-- begin --

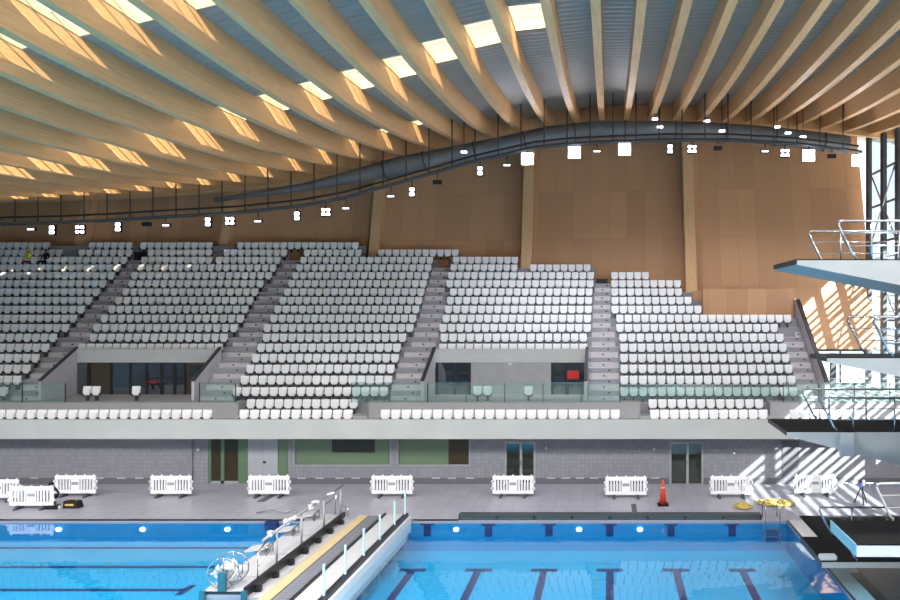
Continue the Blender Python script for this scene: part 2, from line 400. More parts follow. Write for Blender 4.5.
b.build('step_rows', mat('tribune_concrete', (158, 156, 163), .85, noise=.06, nscale=2), trib)
# walkway, k0 strip, concourse slab
b = MB(); tb(b, TX0, 17.0, 36.95, 41.3, 2.62, 2.88); b.build('walkway_slab', 'concrete', trib)
K0A = (wx(243, 41), wx(372, 41)); K0B = (wx(640, 41), wx(768, 41))
for K_ in (K0A, K0B): b = MB(); tb(b, *K_, 40.2, 41.3, 2.89, 3.05); b.build('row_plinth', 'concrete', trib)
b = MB()
for (x0, x1) in [(TX0, K0A[0]), (K0A[1], K0B[0]), (K0B[1], 17.0)]: tb(b, x0, x1, 40.45, 41.35, 2.89, CONC)
tb(b, V1[0], V1[1], 41.36, 44.34, 2.89, CONC); tb(b, V2[0], V2[1], 41.36, 44.34, 2.89, CONC); tb(b, TX1+.3, 17.0, 41.36, 50, 2.89, CONC)
b.build('concourse_slab', 'concrete', trib)
b = MB(); tb(b, TX0, 17.0, 36.7, 36.93, 2.42, 3.36); b.build('fascia', mat('fascia_concrete', (176, 176, 174), .75, noise=.05, nscale=.7), trib)
b = MB(); tb(b, TX0, 17.0, 36.94, 37.78, 2.63-.12, 2.619); b.build('soffit', 'darkgrey', trib)
# end wall
b = MB(); b.poly([(TX1+.02, 41.3-T0, 2.89), (TX1+.02, 41.3-T0, 4.6), (TX1+.02, rowD(9)-T0, rowH(9)+.55), (TX1+.02, 50.2-T0, rowH(9)+.9), (TX1+.02, 50.2-T0, 2.89)], (.2, 0, 0))
b.build('end_wall', 'stairc', trib)
b = MB(); b.poly([(TX1, 41.28-T0, 4.6), (TX1, 41.28-T0, 4.7), (TX1, rowD(9)-T0, rowH(9)+.66), (TX1, rowD(9)-T0, rowH(9)+.56)], (.24, 0, 0)); b.build('end_wall_cap', 'black', trib)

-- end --

» TASK DESCRIPTION:
Every line should be retyped exactly, with the pictures omitted.

» WRITTEN SOLUTION:
Continue the Blender Python script for this scene: part 2, from line 400. More parts follow. Write for Blender 4.5.
b.build('step_rows', mat('tribune_concrete', (158, 156, 163), .85, noise=.06, nscale=2), trib)
# walkway, k0 strip, concourse slab
b = MB(); tb(b, TX0, 17.0, 36.95, 41.3, 2.62, 2.88); b.build('walkway_slab', 'concrete', trib)
K0A = (wx(243, 41), wx(372, 41)); K0B = (wx(640, 41), wx(768, 41))
for K_ in (K0A, K0B): b = MB(); tb(b, *K_, 40.2, 41.3, 2.89, 3.05); b.build('row_plinth', 'concrete', trib)
b = MB()
for (x0, x1) in [(TX0, K0A[0]), (K0A[1], K0B[0]), (K0B[1], 17.0)]: tb(b, x0, x1, 40.45, 41.35, 2.89, CONC)
tb(b, V1[0], V1[1], 41.36, 44.34, 2.89, CONC); tb(b, V2[0], V2[1], 41.36, 44.34, 2.89, CONC); tb(b, TX1+.3, 17.0, 41.36, 50, 2.89, CONC)
b.build('concourse_slab', 'concrete', trib)
b = MB(); tb(b, TX0, 17.0, 36.7, 36.93, 2.42, 3.36); b.build('fascia', mat('fascia_concrete', (176, 176, 174), .75, noise=.05, nscale=.7), trib)
b = MB(); tb(b, TX0, 17.0, 36.94, 37.78, 2.63-.12, 2.619); b.build('soffit', 'darkgrey', trib)
# end wall
b = MB(); b.poly([(TX1+.02, 41.3-T0, 2.89), (TX1+.02, 41.3-T0, 4.6), (TX1+.02, rowD(9)-T0, rowH(9)+.55), (TX1+.02, 50.2-T0, rowH(9)+.9), (TX1+.02, 50.2-T0, 2.89)], (.2, 0, 0))
b.build('end_wall', 'stairc', trib)
b = MB(); b.poly([(TX1, 41.28-T0, 4.6), (TX1, 41.28-T0, 4.7), (TX1, rowD(9)-T0, rowH(9)+.66), (TX1, rowD(9)-T0, rowH(9)+.56)], (.24, 0, 0)); b.build('end_wall_cap', 'black', trib)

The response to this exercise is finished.